In the early 1940’s, Tony Pierce attempted to dry farm on the doctor’s land. The parcel was not suitable for dry farming but Tony and his wife Mary saw the potential for a dairy ranch. They acquired the land in 1947 and started to develop a commercial herd. The Pierce family built several new barns for milking and hay storage, bunkhouses for the dairy workers, and a new home for themselves. Children Elaine, Marie, Tony, Joseph and William grew up on the ranch.

The Pierces operated a typical small dairy ranch. Raw bulk milk was shipped from the dairy to distribution sites for processing. The herd was gradually increased over the years, reaching a high of 600 head. The Pierce Ranch, being unusually large, could support this large herd and keep the ranch competitive with larger enterprises.
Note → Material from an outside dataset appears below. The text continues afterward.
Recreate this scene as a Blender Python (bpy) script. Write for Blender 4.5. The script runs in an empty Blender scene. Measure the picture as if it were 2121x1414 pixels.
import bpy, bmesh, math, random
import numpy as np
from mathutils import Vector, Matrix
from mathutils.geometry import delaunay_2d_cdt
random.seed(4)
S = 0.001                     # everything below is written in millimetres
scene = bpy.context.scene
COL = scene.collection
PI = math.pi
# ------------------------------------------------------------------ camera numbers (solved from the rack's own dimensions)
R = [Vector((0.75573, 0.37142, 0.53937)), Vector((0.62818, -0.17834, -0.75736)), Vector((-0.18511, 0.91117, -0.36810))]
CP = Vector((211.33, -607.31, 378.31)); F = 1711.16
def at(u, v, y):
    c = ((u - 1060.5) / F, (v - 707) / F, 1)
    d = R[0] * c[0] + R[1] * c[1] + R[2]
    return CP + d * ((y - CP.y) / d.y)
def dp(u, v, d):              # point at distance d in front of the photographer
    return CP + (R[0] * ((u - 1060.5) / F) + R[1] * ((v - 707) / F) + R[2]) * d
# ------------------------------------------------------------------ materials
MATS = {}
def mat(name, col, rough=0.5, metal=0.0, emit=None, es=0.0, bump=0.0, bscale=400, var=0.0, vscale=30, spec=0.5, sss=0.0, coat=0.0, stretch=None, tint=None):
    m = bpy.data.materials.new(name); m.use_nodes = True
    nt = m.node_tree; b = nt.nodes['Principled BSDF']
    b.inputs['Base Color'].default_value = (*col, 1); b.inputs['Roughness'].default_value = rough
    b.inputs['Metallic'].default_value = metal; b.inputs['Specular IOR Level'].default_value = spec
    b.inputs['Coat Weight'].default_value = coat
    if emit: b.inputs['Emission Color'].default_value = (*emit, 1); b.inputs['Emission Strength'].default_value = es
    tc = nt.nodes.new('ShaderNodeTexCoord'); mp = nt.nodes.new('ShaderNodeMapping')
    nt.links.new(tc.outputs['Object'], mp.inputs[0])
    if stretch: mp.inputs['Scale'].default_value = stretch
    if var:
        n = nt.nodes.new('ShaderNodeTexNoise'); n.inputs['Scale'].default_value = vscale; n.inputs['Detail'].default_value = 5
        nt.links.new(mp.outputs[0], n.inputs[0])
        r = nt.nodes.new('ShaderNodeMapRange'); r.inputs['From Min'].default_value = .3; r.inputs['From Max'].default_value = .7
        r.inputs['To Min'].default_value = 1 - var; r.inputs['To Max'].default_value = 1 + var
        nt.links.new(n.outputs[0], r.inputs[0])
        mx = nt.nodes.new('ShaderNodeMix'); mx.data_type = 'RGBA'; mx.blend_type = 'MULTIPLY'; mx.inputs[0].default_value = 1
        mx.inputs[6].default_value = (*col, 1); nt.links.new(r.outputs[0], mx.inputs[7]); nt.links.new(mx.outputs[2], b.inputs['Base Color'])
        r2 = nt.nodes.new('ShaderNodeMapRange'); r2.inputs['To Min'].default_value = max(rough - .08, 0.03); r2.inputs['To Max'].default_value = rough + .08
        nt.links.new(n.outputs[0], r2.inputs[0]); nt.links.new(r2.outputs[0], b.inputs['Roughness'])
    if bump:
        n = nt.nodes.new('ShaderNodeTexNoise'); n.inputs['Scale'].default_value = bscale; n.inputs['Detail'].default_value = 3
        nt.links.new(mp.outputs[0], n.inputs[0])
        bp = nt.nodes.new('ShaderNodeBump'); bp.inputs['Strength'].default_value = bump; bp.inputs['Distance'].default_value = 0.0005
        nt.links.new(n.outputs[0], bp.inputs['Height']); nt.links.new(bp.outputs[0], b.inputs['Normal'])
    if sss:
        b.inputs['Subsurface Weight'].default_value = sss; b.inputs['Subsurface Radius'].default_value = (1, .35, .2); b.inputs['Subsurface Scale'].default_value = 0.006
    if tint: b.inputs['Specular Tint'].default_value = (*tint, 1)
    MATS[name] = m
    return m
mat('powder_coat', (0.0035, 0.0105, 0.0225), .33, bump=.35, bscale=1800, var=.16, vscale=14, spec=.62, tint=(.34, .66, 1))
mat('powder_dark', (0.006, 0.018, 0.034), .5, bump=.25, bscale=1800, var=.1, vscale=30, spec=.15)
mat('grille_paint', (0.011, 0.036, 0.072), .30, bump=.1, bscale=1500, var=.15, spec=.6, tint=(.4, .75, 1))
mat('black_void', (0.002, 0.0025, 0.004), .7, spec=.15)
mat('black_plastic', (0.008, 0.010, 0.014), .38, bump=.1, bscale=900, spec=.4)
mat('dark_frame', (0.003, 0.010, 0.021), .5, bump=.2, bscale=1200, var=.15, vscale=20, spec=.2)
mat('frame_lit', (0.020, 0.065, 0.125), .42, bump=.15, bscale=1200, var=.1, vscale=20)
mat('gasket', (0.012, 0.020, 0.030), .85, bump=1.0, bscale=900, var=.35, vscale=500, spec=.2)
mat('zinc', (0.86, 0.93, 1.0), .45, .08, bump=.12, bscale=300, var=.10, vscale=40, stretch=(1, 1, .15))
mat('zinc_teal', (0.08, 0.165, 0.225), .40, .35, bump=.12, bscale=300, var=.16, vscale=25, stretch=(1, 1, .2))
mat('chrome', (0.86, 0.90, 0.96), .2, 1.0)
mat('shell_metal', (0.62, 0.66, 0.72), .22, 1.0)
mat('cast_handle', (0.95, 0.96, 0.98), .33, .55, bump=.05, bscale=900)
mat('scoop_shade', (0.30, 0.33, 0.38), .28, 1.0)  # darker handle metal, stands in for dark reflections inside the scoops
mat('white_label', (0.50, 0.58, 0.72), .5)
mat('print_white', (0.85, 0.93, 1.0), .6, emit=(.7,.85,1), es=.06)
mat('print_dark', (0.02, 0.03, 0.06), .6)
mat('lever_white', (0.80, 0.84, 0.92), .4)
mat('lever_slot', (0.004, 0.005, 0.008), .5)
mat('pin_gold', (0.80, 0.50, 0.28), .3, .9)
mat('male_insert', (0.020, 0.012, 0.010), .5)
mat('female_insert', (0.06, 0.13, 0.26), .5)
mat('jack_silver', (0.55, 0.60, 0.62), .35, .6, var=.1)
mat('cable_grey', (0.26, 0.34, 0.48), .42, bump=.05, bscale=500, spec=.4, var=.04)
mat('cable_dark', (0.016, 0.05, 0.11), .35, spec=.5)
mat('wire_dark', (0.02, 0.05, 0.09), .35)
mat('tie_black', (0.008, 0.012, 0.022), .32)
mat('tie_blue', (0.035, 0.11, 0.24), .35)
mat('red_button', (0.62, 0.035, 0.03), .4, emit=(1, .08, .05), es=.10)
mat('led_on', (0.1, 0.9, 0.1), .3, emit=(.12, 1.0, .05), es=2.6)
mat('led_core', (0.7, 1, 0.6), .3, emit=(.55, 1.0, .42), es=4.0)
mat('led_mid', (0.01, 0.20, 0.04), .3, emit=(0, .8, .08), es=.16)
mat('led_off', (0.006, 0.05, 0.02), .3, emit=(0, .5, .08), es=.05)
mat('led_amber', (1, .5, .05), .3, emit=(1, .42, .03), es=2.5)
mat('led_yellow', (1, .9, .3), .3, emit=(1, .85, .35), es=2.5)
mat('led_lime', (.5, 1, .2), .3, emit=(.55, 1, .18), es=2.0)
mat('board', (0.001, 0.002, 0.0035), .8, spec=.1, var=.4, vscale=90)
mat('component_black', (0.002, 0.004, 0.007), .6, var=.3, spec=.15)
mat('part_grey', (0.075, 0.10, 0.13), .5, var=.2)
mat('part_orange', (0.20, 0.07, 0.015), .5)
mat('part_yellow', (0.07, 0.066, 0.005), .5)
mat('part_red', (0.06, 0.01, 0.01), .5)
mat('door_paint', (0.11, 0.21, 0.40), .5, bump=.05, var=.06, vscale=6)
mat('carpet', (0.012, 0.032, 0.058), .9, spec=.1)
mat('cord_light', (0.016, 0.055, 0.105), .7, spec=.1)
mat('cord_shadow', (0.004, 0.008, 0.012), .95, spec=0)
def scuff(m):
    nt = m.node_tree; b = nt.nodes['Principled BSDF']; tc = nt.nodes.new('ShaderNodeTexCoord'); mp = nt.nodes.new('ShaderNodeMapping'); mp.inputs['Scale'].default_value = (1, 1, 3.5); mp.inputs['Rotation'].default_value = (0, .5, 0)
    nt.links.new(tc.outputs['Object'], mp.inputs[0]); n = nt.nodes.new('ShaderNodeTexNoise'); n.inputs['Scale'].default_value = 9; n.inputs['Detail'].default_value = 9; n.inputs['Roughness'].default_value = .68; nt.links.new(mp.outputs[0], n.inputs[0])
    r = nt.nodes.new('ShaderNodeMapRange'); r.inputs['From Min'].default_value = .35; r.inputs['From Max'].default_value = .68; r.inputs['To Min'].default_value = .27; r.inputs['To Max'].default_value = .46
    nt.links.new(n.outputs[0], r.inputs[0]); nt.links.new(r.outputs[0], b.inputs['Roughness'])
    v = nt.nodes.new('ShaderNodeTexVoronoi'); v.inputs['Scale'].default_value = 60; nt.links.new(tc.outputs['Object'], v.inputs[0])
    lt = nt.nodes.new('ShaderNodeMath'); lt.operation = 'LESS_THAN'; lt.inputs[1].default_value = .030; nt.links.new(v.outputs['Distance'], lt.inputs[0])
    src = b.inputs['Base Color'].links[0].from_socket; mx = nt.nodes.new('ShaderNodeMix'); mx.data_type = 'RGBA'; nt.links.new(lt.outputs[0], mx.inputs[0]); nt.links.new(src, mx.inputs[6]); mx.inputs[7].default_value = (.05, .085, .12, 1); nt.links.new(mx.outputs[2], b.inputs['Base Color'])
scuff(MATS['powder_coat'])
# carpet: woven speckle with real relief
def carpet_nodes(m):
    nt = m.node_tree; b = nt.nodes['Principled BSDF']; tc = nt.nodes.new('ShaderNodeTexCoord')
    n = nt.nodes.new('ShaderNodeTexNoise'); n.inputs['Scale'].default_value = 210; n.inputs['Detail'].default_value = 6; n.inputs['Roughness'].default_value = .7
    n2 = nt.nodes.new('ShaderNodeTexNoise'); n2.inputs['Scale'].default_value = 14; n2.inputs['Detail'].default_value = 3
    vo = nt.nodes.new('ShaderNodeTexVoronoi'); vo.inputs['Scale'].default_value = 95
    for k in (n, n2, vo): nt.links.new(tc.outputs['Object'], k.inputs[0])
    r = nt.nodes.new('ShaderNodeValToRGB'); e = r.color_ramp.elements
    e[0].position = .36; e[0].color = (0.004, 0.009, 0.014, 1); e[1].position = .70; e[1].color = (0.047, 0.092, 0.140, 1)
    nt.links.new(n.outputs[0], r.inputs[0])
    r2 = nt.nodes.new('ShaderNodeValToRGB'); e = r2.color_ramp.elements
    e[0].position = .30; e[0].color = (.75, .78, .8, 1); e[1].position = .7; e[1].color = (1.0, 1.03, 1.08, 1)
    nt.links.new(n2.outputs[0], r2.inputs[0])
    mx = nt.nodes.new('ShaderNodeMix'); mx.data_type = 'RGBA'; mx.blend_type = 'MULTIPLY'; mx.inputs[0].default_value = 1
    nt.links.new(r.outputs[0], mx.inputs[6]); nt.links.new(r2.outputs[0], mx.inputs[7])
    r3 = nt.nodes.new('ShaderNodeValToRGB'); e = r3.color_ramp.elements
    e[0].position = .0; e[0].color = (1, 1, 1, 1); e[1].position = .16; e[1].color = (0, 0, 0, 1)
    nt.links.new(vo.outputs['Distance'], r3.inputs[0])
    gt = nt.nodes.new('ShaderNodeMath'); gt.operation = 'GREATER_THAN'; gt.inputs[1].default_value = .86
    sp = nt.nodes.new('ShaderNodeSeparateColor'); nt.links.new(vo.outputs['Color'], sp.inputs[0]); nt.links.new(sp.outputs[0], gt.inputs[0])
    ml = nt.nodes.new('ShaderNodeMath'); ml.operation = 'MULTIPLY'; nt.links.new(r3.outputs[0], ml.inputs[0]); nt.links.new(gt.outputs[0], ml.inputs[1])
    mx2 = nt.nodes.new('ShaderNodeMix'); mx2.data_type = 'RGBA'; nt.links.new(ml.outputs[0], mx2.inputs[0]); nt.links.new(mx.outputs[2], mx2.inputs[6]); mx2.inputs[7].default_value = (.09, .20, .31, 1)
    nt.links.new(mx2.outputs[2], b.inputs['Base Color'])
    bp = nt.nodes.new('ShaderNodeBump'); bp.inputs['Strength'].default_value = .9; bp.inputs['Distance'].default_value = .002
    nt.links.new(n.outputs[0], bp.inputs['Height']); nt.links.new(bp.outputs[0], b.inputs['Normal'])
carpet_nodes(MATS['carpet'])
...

By the end of the 1970s, change at the ranch was inevitable. The prevalence of fortified feed in the dairy industry required a considerable capital investment. No longer could the small dairy farmer just graze his cattle on what the land provided. Suburbanization of the Almaden Valley approached the ranch slowly but surely. The Pierce sons also decided to move to their own land rather than take over the family homestead. Beginning in 1975, Pierce Ranch’s 250 acres began to be subdivided for housing and the herd was reduced. In 1974 Pierce Ranch ceased dairy operations.